Une exposition absolument exceptionnelle vient d’ouvrir et de refermer pour quelques semaines, qui explore ce grand thème, c’est « le Corps et l’Âme, de Donatello à Michel-Ange, sculpture italienne de la Renaissance », qui s’organise autour de trois sujets : la grâce, la fureur et le sacré. 

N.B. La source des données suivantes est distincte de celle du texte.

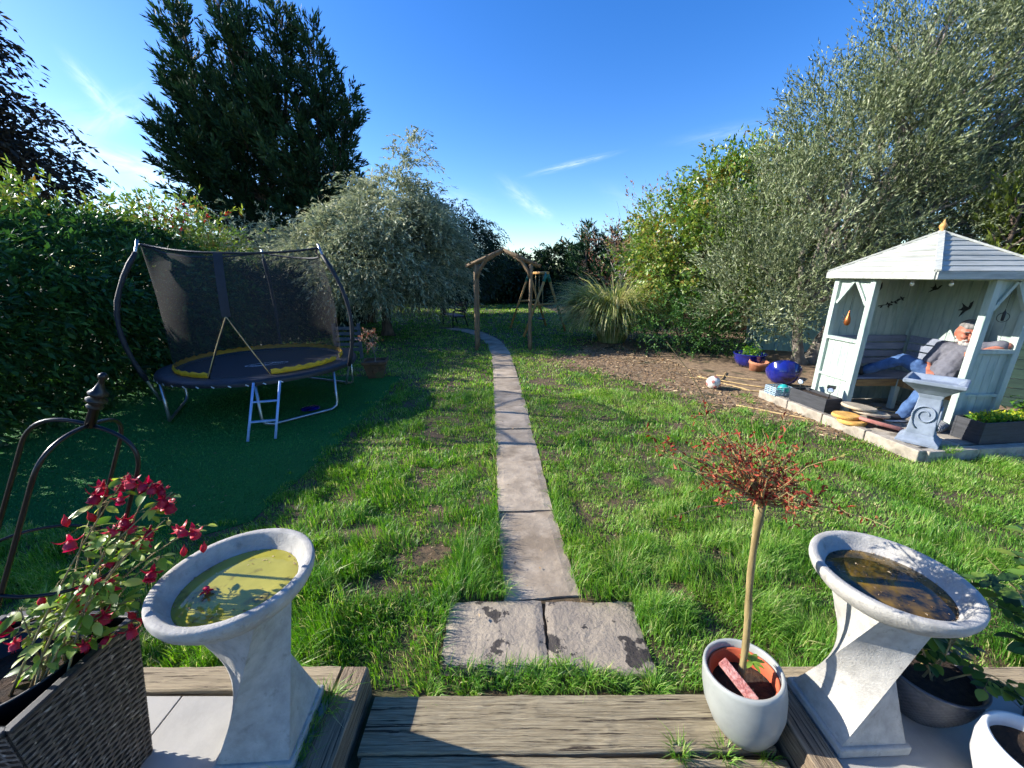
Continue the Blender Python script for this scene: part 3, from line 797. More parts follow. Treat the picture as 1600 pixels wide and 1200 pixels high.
# --- right-hand shrubs
tree('laurel_tree', 'tall rounded green shrub tree behind the pampas grass', 'tree', (5.1, 10.6, 0),
     [((5.0, 10.4, 2.3), (1.55, 1.3, 1.5)), ((5.5, 10.6, 3.5), (1.25, 1.1, 1.0)), ((4.2, 10.6, 2.4), (1.0, 1.0, 1.15)), ((6.9, 11.2, 4.1), (1.4, 1.2, .95)), ((6.4, 10.8, 2.6), (1.4, 1.2, 1.5))],
     (5.1, 10.6, 1.2), .13, M['laurel'], M['bark'], 520, 12, 9, .10, .047, .5, .25, .9, 91, n_limb=18)
tree('low_shrub', 'low dark shrub at the foot of the tall green shrub tree', 'shrub', (4.1, 9.3, 0), [((4.0, 9.3, .75), (1.0, .8, .65)), ((4.9, 9.0, .6), (.8, .7, .55))], (4.1, 9.3, .3), .06, M['hedge'], M['bark'], 130, 10, 9, .06, .026, .32, .2, .9, 92, n_limb=8, floor=.05)
tree('spindly_bush', 'thin half-bare bush with reddish leaves behind the pampas grass', 'shrub', (3.7, 13.6, 0), [((3.7, 13.6, 2.2), (1.3, .9, 1.6)), ((4.4, 13.4, 3.2), (.8, .7, 1.2))], (3.8, 13.6, .8), .07, M['redleaf'], M['barkpale'], 70, 5, 7, .09, .035, .6, .1, .8, 93, up=.9, n_limb=44, clump_r=.35)
tree('olive_tree', 'large grey-green olive tree behind the summerhouse', 'tree', (6.3, 8.1, 0),
     [((4.95, 7.9, 1.35), (.95, .85, 1.0)), ((5.7, 7.5, 1.75), (.9, .6, .85)), ((5.6, 7.9, 2.25), (1.75, 1.3, 1.6)), ((7.0, 8.0, 3.4), (2.2, 1.5, 1.7)), ((8.3, 8.2, 4.6), (2.1, 1.5, 1.6)), ((6.3, 7.9, 4.0), (1.5, 1.2, 1.1)), ((9.2, 8.3, 5.7), (1.5, 1.2, 1.15)), ((7.6, 8.1, 5.3), (1.2, 1.1, 1.0)), ((6.1, 8.0, 4.75), (.95, .9, .75)), ((7.0, 8.1, 5.7), (.9, .9, .75)), ((8.4, 8.2, 6.3), (.8, .8, .7)), ((8.2, 7.2, 2.6), (1.8, .9, 1.3))],
     (6.6, 8.1, 1.2), .17, M['olive'], M['barkpale'], 840, 15, 13, .07, .018, .5, -.05, .62, 94, out=.75, up=.75, n_limb=60, upbias=.25, clump_r=.15, floor=.25,
     trunks=[((6.2, 8.1, 0), (5.9, 8.0, 1.2), .12), ((6.5, 8.2, 0), (6.9, 8.0, 1.5), .14), ((6.7, 8.3, 0), (7.9, 8.2, 2.8), .12)])
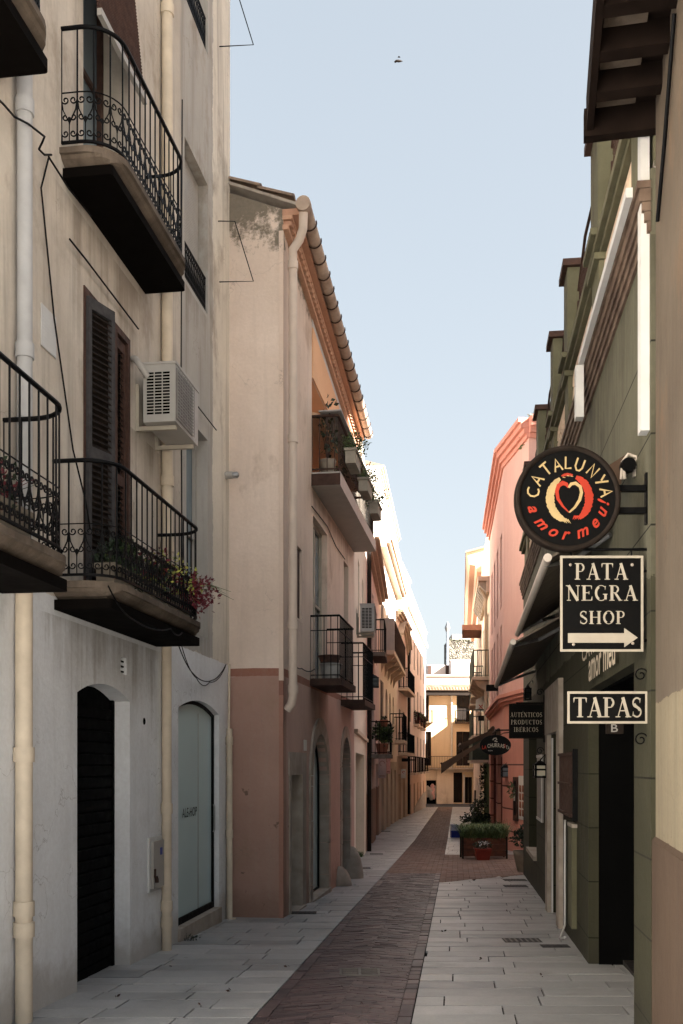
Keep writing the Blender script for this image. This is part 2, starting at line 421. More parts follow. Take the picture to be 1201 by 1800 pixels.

Musée du Louvre, exposition Le Corps et l'Âme. De Donatello à Michel-Ange
Musée du Louvre, exposition Le Corps et l'Âme. De Donatello à Michel-Ange
- Maëlys Feunteun

Pour explorer cette exposition Jean de Loisy s'entretient avec Marc Bormand, co-commissaire de l'exposition et conservateur général au département des sculptures au Louvre, et Philippe Morel, professeur d'histoire de l'art à la Sorbonne où il dirige le Centre d'histoire de l'art de la Renaissance. 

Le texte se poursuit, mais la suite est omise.